Worship created a controversy for the prophets of the Old Testament. The Lord God had instituted temple worship during the reign of King Solomon. The temple in Jerusalem had various rituals like animal sacrifices and pray incense which had roots from the time of Moses and the Exodus. The Israelites were expected to worship God in the temple on a regular basis and many did.
However the prophets spotted a major problem in worship. It had become empty rituals that did not transform the lives of the worshippers. The prophet Isaiah spoke against such abuses,
What to me is the multitude of your sacrifices? says the Lord;
I have had enough of burnt offerings of rams
and the fat of fed beasts.
Trample my courts no more; bringing offerings is futile;
your appointed festivals my soul hates;
they have become a burden to me,
even though you make many prayers, I will not listen;
your hands are full of blood. (Isaiah 1:11-15 abridged)
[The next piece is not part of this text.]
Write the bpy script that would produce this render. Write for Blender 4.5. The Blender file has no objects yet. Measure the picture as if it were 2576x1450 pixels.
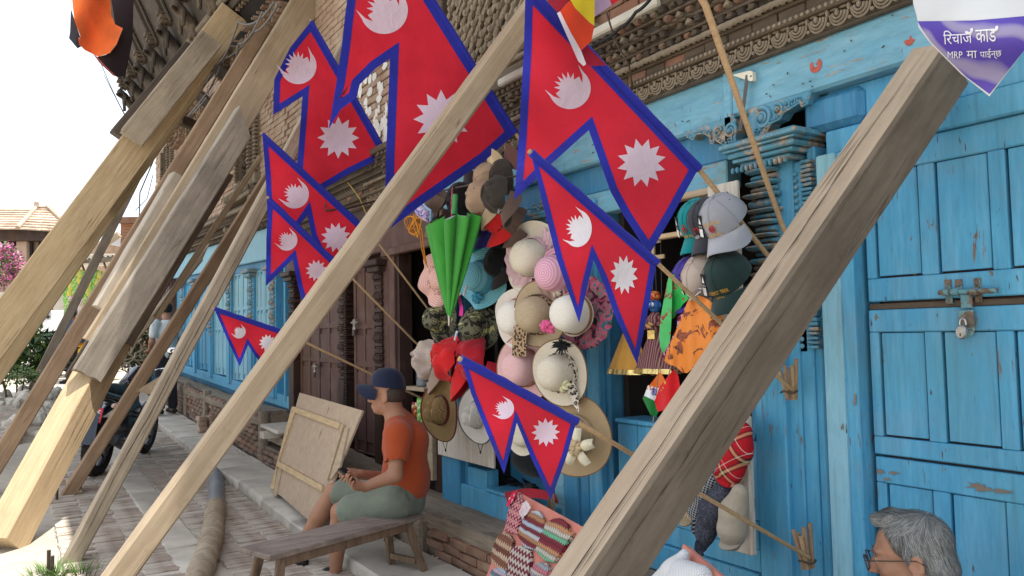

Worship had not transformed God’s people into agents of God’s peace and healing for the world. The prophet’s words can be a critique of us today. Has our worship service turned us into servants of God? Do we expect to encounter the living God at worship and be changed?
I have been using Thomas Kelly’s book, A Testament of Devotion, in my personal devotions. He speaks to the transforming power of prayer, but sees it as not our work, but God’s great work within us.
We may suppose these depths of prayer are our achievement. But this humanistic account misses the autonomy of the life of prayer. This inner life has a life of its own, invigorated not by us but by a divine Source. . . . Our prayers are mingled with a vaster Word, a Word that at one time was made flesh. We pray, and yet it not we who pray, but a Greater who prays in us. In a holy hush we bow in Eternity, and know the Divine Concern tenderly enwrapping us and all things within His persuading love. Here all human initiative has passed into acquiescence, and He works and prayer and seeks His own through us in exquisite, energizing life. (p. 45, abridged)
Now that is a description of the Vibrant Life of Faith in Christ.
Lord Jesus, turn my tired, routine prayers and worship into a joyous dance with your Spirit.
I’ve been re-reading a Testament of Devotion, too! Like father, like daughter 🙂
Don’t want to rub it in, but it was written by a Haverford Quaker, not a Swarthmore Quaker.
And then God says to me. Worship I but when I mutter the words to you; then the sacrifices I ask you to make are not of animals but of thine self, in attitude, in the way of ones life; and thoughts that grow into the wronly deeds, for I say unto you “love thine neighbour, but as some would their only child, dispose of the nasty attitude, and the wrong words and the wrong exspessions for the sake of peace.